Polski rząd liczy, że najpóźniej w 2015 r. będziemy już eksploatować rodzime złoża gazu łupkowego, a to pozwoli nam spalać w nowych blokach tańsze od rosyjskiego, nawet po obniżce, błękitne paliwo. Drugi powód gazowej ofensywy w energetyce to dynamiczny rozwój odnawialnych źródeł energii. Gazówki mają za zadanie uzupełniać systemowo uzależnione od kaprysów pogody elektrownie wiatrowe, których mamy dziś już blisko 2,5 tys. MW oraz solarne, na rozwój których bardzo w najbliższych latach liczymy.
Spośród wszystkich gazowych projektów po Stalowej Woli najbardziej zaawansowany jest Włocławek. Orlen jeszcze w tym roku chce wybrać wykonawcę bloku o mocy ok. 500 MW. Spółka ma decyzję środowiskową, pozwolenie na budowę bloku, umowę z Gaz-Systemem na budowę gazociągu przyłączeniowego oraz umowę z PSE Operator na przyłączenie do sieci energetycznej. Szacowane nakłady inwestycyjne wynoszą ok. 1,5 mld zł. Budowa ruszy w 2013 r.
Do końca przyszłego roku powinien zostać rozstrzygnięty przetarg na wybór wykonawcy dla budowy Elektrowni Puławy. Spółka, której udziałowcami są ZA Puławy oraz PGE, zamierza wybudować elektrownię gazowo-parową o mocy elektrycznej 800-900 MW. Uruchomienie siłowni przewidywane jest na 2017 r., a rozpoczęcie pracy na początek 2018 r. Dwa razy mniejszą elektrociepłownię PGE chce postawić w Bydgoszczy. Rozstrzygnięcie przetargu zaplanowano jednak dopiero na 2014 r., a koniec inwestycji w 2018 r.
Wówczas od roku energię elektryczną oraz ciepło będzie produkować inna szykowana przez Tauron elektrociepłownia. Drugi pod względem wielkości gracz na rynku energii wspólnie z KGHM chce budować gazową siłownię Blachownia w Kędzierzynie-Koźlu o mocy 850 MW. Partnerzy zawiązali już spółkę celową, która zrealizuje inwestycję.
Planowane są także mniejsze projekty. Z wyborem wykonawcy dla elektrociepłowni w Katowicach o mocy 135 MW na ostatniej prostej jest Tauron. Gorzów i Pomorzany – to inne gazowe dwie mniejsze inwestycje PGE, które są przewidziane do realizacji w perspektywie 2018 r.

Opłacalność inwestycji

Jeśli wszystkie plany wypalą, inwestorzy zrealizują inwestycje o łącznej mocy blisko 4,6 tys.

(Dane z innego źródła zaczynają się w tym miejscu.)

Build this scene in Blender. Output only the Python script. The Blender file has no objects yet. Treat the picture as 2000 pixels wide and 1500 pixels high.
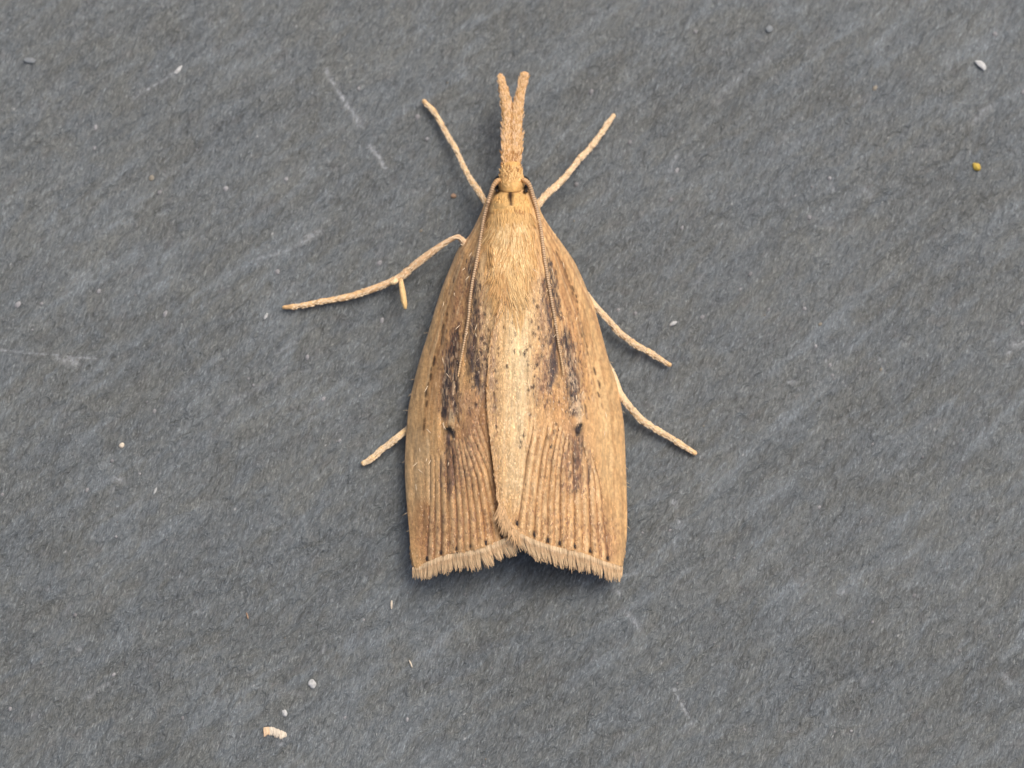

MW. Wielki gazowy boom w energetyce zatrzymać może jednak kryzys i polityka. Zdaniem ekspertów największym ryzykiem gazowych projektów jest bowiem niewiadoma związana z kształtem wsparcia dla tzw. kogeneracji. Za produkowanie energii w skojarzeniu z energią elektrociepłownie otrzymują dziś żółte certyfikaty, które stanowią dodatkowy dochód właściciela instalacji.
– W przypadku bloków gazowych napędzanych paliwem droższym od węgla to istotny element opłacalności inwestycji – mówi analityk Kamil Kliszcz z DI BRE.
Jaka będzie ostateczna wysokość wsparcia, okaże się dopiero, gdy zostanie uchwalona ustawa Prawo energetyczne. Na razie projekt nie trafił nawet do Sejmu.
O ostatecznym sukcesie gazowych elektrociepłowni i przede wszystkim elektrowni kluczowa okaże się cena gazu. Bo choć budowa bloków gazowych jest tańsza o 40 proc., trwa znacznie krócej niż bloków węglowych, a dodatkowo gaz emituje kilka razy mniej CO2, to jednak decydujące okazują się koszty eksploatacji. Dziś gaz jest dwa razy droższy od węgla, którego cena ciągle spada. Zainteresowanie energetyką gazową może osłabnąć, jeśli w górę nie pójdą ceny uprawnień do emisji CO2. Dziś za prawo do wyemitowania 1 tony gazu elektrownie płacą nawet poniżej 7 euro. Przy takich cenach bardziej opłacalne są bloki węglowe.